◆ Data provided:
-- begin --

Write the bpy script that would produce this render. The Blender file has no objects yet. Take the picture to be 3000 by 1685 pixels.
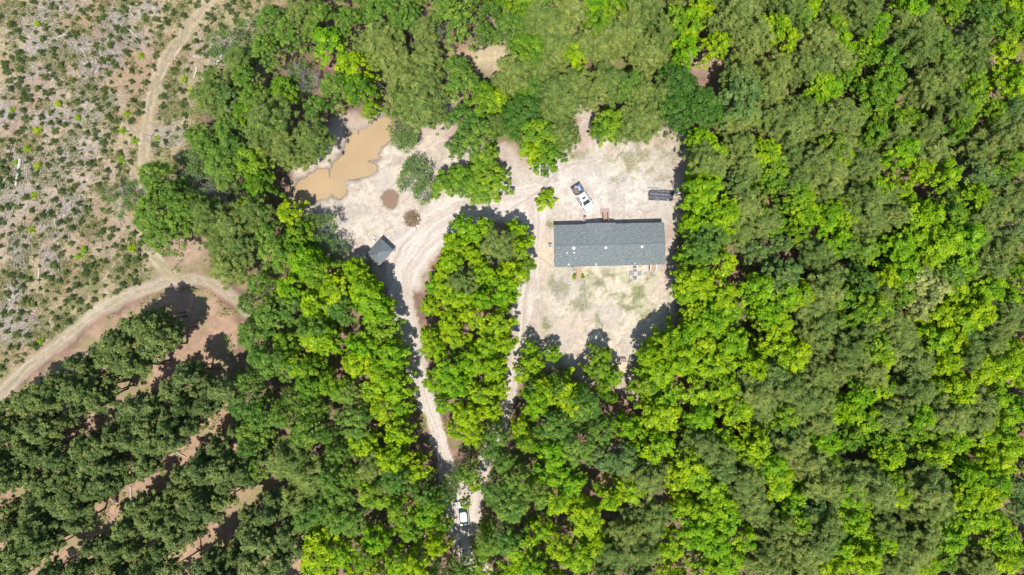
import bpy, math, random
import numpy as np
from mathutils import Vector, Matrix

# ------------------------------------------------------------------ camera, sky, sun, exposure
scene = bpy.context.scene
CAMH = 125.0
cam_d = bpy.data.cameras.new('camera')
cam = bpy.data.objects.new('camera', cam_d)
scene.collection.objects.link(cam)
cam.location = (0, 0, CAMH)
cam.rotation_euler = (0, 0, 0)
cam_d.sensor_width = 36
cam_d.lens = 24.0
cam_d.clip_start = 1
cam_d.clip_end = 9000
scene.camera = cam

SUN_EL = math.radians(69)
SHX, SHY = 0.12, 1.0                     # direction the shadows fall (towards the top of the photo)
world = bpy.data.worlds.new('World')
scene.world = world
world.use_nodes = True
wn = world.node_tree
sky = wn.nodes.new('ShaderNodeTexSky')
sky.sky_type = 'NISHITA'
sky.sun_disc = False
sky.sun_elevation = SUN_EL
sky.sun_rotation = math.atan2(-SHX, -SHY)
sky.air_density = 1.0
sky.dust_density = 0.6
bg = wn.nodes['Background']
wn.links.new(sky.outputs[0], bg.inputs[0])
bg.inputs[1].default_value = 0.125
sun_d = bpy.data.lights.new('sun', 'SUN')
sun_d.energy = 4.4
sun_d.angle = math.radians(0.5)
sun_d.color = (1.0, 0.965, 0.91)
sun = bpy.data.objects.new('sun', sun_d)
scene.collection.objects.link(sun)
_n = math.hypot(SHX, SHY)
_dir = Vector((SHX / _n * math.cos(SUN_EL), SHY / _n * math.cos(SUN_EL), -math.sin(SUN_EL)))
sun.rotation_euler = _dir.to_track_quat('-Z', 'Y').to_euler()
scene.view_settings.view_transform = 'Standard'
scene.view_settings.look = 'None'
scene.view_settings.exposure = 0.12
scene.view_settings.gamma = 1.0
scene.cycles.max_bounces = 6
scene.cycles.diffuse_bounces = 3
scene.cycles.transmission_bounces = 3

rng = np.random.default_rng(7)
random.seed(7)
C = scene.collection
PI = math.pi

# ------------------------------------------------------------------ helpers
def at(px, py, h=0.0):
    """photo pixel (3000 wide) of a thing at height h -> ground x, y"""
    k = (CAMH - h) / CAMH / 16.0
    return (px - 1500) * k, (842.5 - py) * k

def tag(o, label=None, cat=None, group=None, kind=None):
    if label: o['label'] = label
    if cat: o['category'] = cat
    if group: o['group'] = group
    if kind: o['kind'] = kind
    return o

def empty(name, loc, rz=0.0):
    o = bpy.data.objects.new(name, None)
    C.objects.link(o)
    o.location = loc
    o.rotation_euler = (0, 0, rz)
    o.empty_display_size = 0.3
    return o

def link_mesh(name, me, parent=None, loc=None, rz=0.0):
    o = bpy.data.objects.new(name, me)
    C.objects.link(o)
    if parent: o.parent = parent
    if loc is not None: o.location = loc
    if rz: o.rotation_euler = (0, 0, rz)
    return o

def np_mesh(name, verts, faces, mat=None, attrs=None, smooth=False):
    """verts (n,3), faces (m,4) or (m,3) arrays"""
    me = bpy.data.meshes.new(name)
    verts = np.asarray(verts, dtype=np.float32); faces = np.asarray(faces, dtype=np.int32)
    n, m, k = len(verts), len(faces), faces.shape[1]
    me.vertices.add(n); me.vertices.foreach_set('co', verts.ravel())
    me.loops.add(m * k); me.loops.foreach_set('vertex_index', faces.ravel())
    me.polygons.add(m)
    me.polygons.foreach_set('loop_start', np.arange(0, m * k, k, dtype=np.int32))
    me.polygons.foreach_set('loop_total', np.full(m, k, dtype=np.int32))
    if smooth: me.polygons.foreach_set('use_smooth', np.ones(m, dtype=bool))
    for an, (typ, dom, dat) in (attrs or {}).items():
        a = me.attributes.new(an, typ, dom)
        a.data.foreach_set('color' if 'COLOR' in typ else 'value', np.asarray(dat, dtype=np.float32).ravel())
    me.update(calc_edges=True)
    me.validate()
    if mat: me.materials.append(mat)
    return me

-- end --

◆ Task prompt: Search the lines for "objects". Copy each line that has it.

◆ Solution for this problem:
Write the bpy script that would produce this render. The Blender file has no objects yet. Take the picture to be 3000 by 1685 pixels.
cam = bpy.data.objects.new('camera', cam_d)
scene.collection.objects.link(cam)
sun = bpy.data.objects.new('sun', sun_d)
scene.collection.objects.link(sun)
    o = bpy.data.objects.new(name, None)
    C.objects.link(o)
    o = bpy.data.objects.new(name, me)
    C.objects.link(o)